Task instructions:
Which lines hold the word "this"? Copy each of them.

Rows:
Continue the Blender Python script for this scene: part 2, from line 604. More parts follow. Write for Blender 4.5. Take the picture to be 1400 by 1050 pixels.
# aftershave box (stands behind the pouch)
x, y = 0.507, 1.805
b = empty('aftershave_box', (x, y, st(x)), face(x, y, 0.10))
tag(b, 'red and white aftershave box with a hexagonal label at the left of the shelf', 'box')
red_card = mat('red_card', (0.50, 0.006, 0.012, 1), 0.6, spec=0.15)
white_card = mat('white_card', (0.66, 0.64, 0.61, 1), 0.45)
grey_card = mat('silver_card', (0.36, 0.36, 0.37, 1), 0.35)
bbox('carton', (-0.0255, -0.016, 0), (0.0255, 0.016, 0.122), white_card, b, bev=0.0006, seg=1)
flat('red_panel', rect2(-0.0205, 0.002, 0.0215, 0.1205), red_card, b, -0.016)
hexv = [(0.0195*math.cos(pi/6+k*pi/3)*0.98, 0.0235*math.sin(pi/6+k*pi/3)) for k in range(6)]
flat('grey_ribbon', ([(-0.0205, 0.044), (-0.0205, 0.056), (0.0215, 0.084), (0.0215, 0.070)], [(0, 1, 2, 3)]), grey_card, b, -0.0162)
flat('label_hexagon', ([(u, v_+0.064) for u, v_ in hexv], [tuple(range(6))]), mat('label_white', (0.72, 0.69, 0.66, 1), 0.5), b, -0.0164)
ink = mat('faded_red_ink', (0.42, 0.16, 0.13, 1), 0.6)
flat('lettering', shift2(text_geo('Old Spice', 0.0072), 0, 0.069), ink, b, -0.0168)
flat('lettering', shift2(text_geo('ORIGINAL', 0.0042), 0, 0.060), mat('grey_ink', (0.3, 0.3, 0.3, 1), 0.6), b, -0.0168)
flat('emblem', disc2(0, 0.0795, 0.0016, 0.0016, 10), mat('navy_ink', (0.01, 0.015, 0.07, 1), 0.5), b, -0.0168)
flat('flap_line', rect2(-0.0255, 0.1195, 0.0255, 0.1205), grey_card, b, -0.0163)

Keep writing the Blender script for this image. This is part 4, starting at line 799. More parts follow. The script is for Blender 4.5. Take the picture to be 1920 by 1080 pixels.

Answer to the problem:
Continue the Blender Python script for this scene: part 2, from line 604. More parts follow. Write for Blender 4.5. Take the picture to be 1400 by 1050 pixels.
Keep writing the Blender script for this image. This is part 4, starting at line 799. More parts follow. The script is for Blender 4.5. Take the picture to be 1920 by 1080 pixels.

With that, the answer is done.